BEGIN DATASET CONTENT

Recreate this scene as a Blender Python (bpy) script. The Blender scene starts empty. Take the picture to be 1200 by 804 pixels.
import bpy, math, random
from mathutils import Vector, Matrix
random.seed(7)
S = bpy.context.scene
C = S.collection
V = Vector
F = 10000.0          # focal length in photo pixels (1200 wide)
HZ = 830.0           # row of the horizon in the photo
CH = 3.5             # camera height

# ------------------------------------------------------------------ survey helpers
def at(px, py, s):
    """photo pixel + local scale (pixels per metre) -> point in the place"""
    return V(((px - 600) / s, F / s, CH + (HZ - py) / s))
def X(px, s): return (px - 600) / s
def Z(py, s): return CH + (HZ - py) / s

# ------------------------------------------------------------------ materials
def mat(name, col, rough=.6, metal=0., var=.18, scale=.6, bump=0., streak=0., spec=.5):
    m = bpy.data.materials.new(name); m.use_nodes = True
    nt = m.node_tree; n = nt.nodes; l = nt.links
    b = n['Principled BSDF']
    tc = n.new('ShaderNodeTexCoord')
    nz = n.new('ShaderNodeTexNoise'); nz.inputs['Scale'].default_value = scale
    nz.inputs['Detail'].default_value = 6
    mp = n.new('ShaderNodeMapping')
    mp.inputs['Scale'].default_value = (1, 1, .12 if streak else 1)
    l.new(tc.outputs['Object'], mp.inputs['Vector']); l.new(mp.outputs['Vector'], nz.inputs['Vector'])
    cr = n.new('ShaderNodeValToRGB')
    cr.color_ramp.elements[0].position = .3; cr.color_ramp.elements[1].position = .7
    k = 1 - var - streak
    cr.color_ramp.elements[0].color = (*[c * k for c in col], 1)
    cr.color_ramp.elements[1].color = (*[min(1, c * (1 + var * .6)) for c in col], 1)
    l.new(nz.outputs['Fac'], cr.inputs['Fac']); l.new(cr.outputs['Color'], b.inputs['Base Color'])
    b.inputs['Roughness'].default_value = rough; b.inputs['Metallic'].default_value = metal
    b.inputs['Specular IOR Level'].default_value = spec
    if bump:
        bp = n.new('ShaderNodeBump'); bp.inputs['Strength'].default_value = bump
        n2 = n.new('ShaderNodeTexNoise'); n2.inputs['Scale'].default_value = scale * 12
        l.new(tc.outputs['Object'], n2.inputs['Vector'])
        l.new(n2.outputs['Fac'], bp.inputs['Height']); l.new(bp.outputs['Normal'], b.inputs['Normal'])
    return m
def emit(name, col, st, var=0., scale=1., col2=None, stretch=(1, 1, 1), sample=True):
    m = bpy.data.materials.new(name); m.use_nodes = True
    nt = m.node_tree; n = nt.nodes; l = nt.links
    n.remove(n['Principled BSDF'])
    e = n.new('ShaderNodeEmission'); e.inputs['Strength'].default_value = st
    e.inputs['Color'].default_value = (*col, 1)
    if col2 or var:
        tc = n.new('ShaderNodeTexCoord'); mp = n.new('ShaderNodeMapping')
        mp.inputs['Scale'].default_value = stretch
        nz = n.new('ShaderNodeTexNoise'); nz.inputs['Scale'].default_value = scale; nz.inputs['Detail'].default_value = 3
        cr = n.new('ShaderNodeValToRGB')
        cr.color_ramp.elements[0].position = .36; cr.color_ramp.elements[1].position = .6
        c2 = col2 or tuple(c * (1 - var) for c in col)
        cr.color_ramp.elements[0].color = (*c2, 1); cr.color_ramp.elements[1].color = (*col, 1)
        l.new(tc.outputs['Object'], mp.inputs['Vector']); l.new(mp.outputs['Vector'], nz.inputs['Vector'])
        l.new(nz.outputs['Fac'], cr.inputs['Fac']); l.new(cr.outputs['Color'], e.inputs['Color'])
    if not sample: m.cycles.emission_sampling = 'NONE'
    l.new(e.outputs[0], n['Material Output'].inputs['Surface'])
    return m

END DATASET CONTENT

- STATED GOAL
Exactly repeat the lines above, from the opening line through the one with "# camera height", and include nothing else.

- TASK OUTPUT
Recreate this scene as a Blender Python (bpy) script. The Blender scene starts empty. Take the picture to be 1200 by 804 pixels.
import bpy, math, random
from mathutils import Vector, Matrix
random.seed(7)
S = bpy.context.scene
C = S.collection
V = Vector
F = 10000.0          # focal length in photo pixels (1200 wide)
HZ = 830.0           # row of the horizon in the photo
CH = 3.5             # camera height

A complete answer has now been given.